TV Review: LEGENDS OF TOMORROW: Season 3, Episode 3: Zari [The CW]

Dominic Purcell Legends Of Tomorrow

Legends Of Tomorrow Zari Review

Legends of Tomorrow: Season 3, Episode 3: Zari comes short when it comes to introducing its title character.

On its own, adding a team member who is on the other side of the law isn’t a half bad idea. Indeed, the Legends already had two in the form of Captain Cold (Wentworth Miller) and Mick (Dominic Purcell), but with Cold long gone and Mick effectively domesticated, perhaps it was time for a new bad boy – or bad girl, as it were.

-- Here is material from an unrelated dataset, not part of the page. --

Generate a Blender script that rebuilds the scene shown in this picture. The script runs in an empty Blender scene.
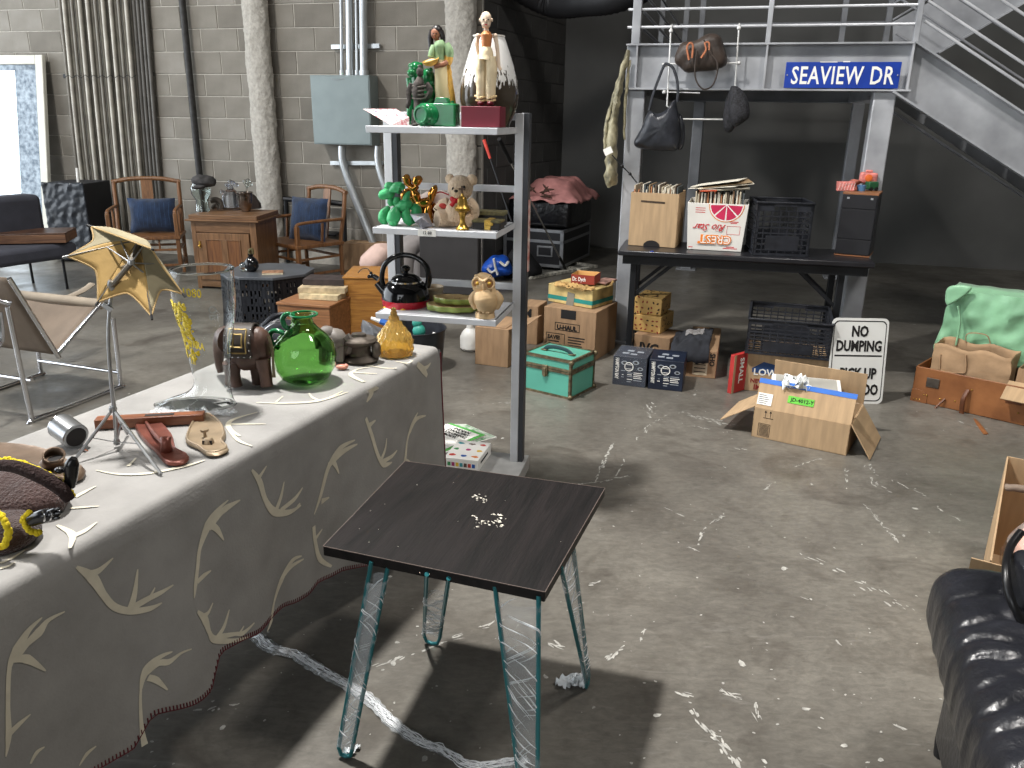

The only thing is, Zari (Tala Ashe) doesn’t comes across as bad so much as she does desperate. Sure, she doesn’t entirely trust the Legends and they don’t entirely trust her, but given that she comes from a dystopian future where ARGUS patrol the streets like stormtroopers and her religion is illegal, it’s not hard to understand why she’d be wary of joining a team of time-traveling misfits she has never even heard of before. In that sense, she reminds me not of any character on the show but rather Nirah Ahmad, the antagonist from last week’s episode of The Blacklist. Both are morally-gray characters with tragic backstories that are meant to humanize them and both end up feeling defanged as a result.

Of course, this is all resolved by the end of the program, but it never feels quite like it earned it. After all, 42 minutes is an incredibly short amount of time to introduce a new series regular, have them seemingly betray the other, already-established characters, and then make up with them and join the team. If anything, it probably would have worked much better as a two-parter, with the first half ending on her apparent betrayal and the second concluding with her becoming a Legend.

Where the episode succeeds, conversely, is building on already existing characters and relationships. Namely, it succeeds in developing Agent Sharpe’s (Jes Macallan) role as a recurring antagonist to the group in general and a nemesis of Sara (Caitlin Lotz) in particular. Although she and the time Bureau aren’t as much of a nuisance as they were in the seasons’s first episode, she has an exchange with Sara that solidifies her antagonistic credtinials, sneering that Rip (Arthur Darvill) is no longer there to protect them and that she fully intends to take them down. I wouldn’t be surprised at all if she ended up being the big bad of the season.

It’s hard to tell where Legends of Tomorrow will go from here, but I hope that wherever it is involves more memorable interactions like the one between Sara and Sharpe and less clumsily-handled introductions like Zari’s.